Suffolk Collection Process: Swatching and Sketching "Cardigan 1"

All of the Suffolk Collection ideas have been swirling and percolating for a while now but its time to start making them real if I would like to release the collection next autumn (and I really would!)

I am still in flux about the shawls/scarves I have planned and its been a little while since I designed and made a garment so my creativity is leaning that way at the moment.

I decided to get some ideas swatched out for a cardigan worked in a deep brown chunky wool, this is Knit Picks Wool of The Andes in Chocolate. I have a whole sweaters worth and I am dying to turn it into a warm snuggly cardigan.

My inspiration for this cardigan is ploughing. An image in my mind from my childhood, that I keep coming back to, is the tractors moving over the undulating fields and how that changed the landscape for a few weeks until the crops grew back in.

Keeping the overall theme of undulation in mind, I want two types of cable: one that looks like earth turning over as its ploughed and another that looks a little like a tractor tyre print. I will also be adding serious amounts of waist shaping to the cardigan to keep it flattering even though it is bulky so it will undulate over the hips and bust.

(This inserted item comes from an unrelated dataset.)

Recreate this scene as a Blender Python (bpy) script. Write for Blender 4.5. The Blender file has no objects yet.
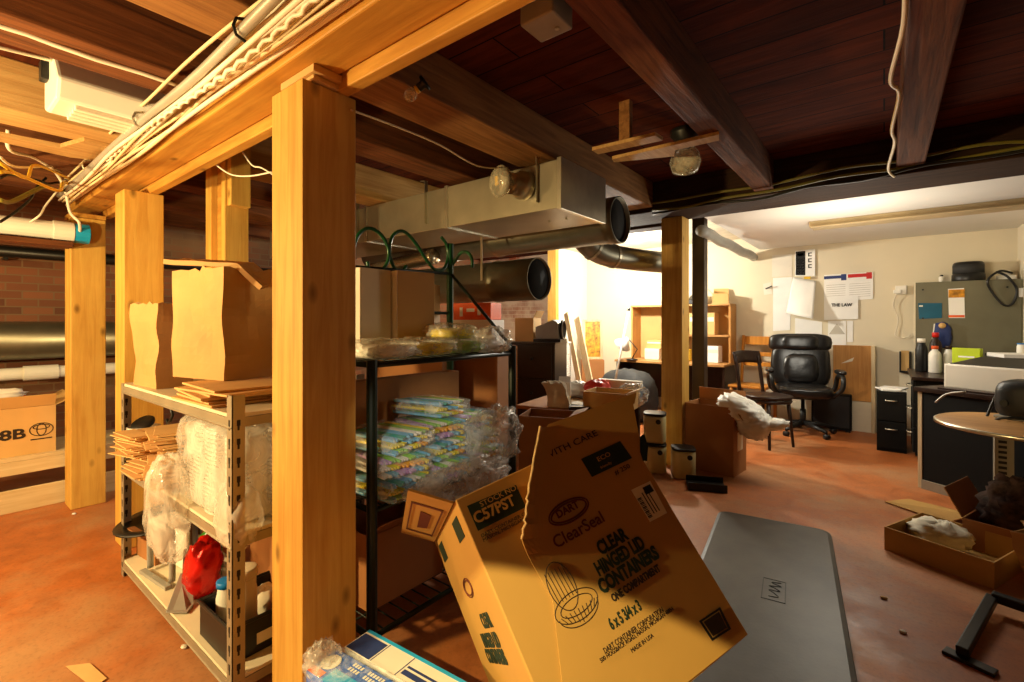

I have done the first sketch and swatch

The first pass of the swatch has told me that the stitch patterns are not quite what I hoped but that I am on the right track. I will rip this back and have another try.
The sketch helped refine the ideas and I am pretty happy with it. I have two unanswered questions at the moment: I am not sure about the neckline or what to do about pockets.
I think I want a simple neckline, something more sophisticated than a hood probably (although I may go hood), but I am getting a bit bored of round necks. The current thinking on the neck is to make it square but flapped back and a collar added to create almost lapels but it doesn’t feel quite right. Perhaps a nice deep V would fit the bill or a scooped neckline? As I type, scooped is winning hands down and the mind is whirring again. While I’d like to get all the details smoothed out before I start knitting, this is planned to be bottom up seamless so I will have a fair amount of pondering time before I make a decision.
The decision to make it bottom up seamless isn’t anything to do with an uncertain neckline though. That is just a happy accident. Because I had decided that there would be cables running hip to collar and cuff to collar and also that the yoke would be a raglan it made sense to me to make it bottom up rather than top down. With a wide range of sizes, it will be easier to instruct people to decrease over a pattern than add it as they increase. Also there is a lot going on in the pattern with cables and different stitches, much easier to get used to the patterns without having any shaping to do at first then ease ourselves in with a little waist shaping before hitting the yoke.
As for the pockets, a cosy cardigan really needs pockets but in a bulky jumper it can add a lot of, well, bulk. Ideally I’d have concealed pockets running vertically but I need to work out if I can do that and still keep the design suitable for an intermediate knitter. These pockets might ruin the plan for establishing all the patterns without any other complications! If I do I’ll have to work out how to line the pocket whether it will be knitted, and if so in this wool or a finer yarn. To date I have only included patch pockets on my designs but this is an area I really want to explore as I am never quite as comfortable in a cardigan without pockets. Is this a universal thing?
I hope you enjoyed this peek into a design in progress and will follow the cardigan through to publication with me. My next steps when I am happy with swatch and sketch will be to do the maths. For other posts in this series take a look here.



  1. says

    Thanks for letting us into the design process … I like the sketch very much. I understand the desire for pockets – shall be interested to see how you work that out. A scoop neck would be very feminine. :)

  2. says

    It’s so interesting to follow the pattern creation process with you. I had no idea how patterns went from idea to full version. A different neckline would be my choice: the one in the sketch seems a little… ‘mature’ for my taste anyway. Pockets are always good, especially for us less confident types who like some form of hiding at all times!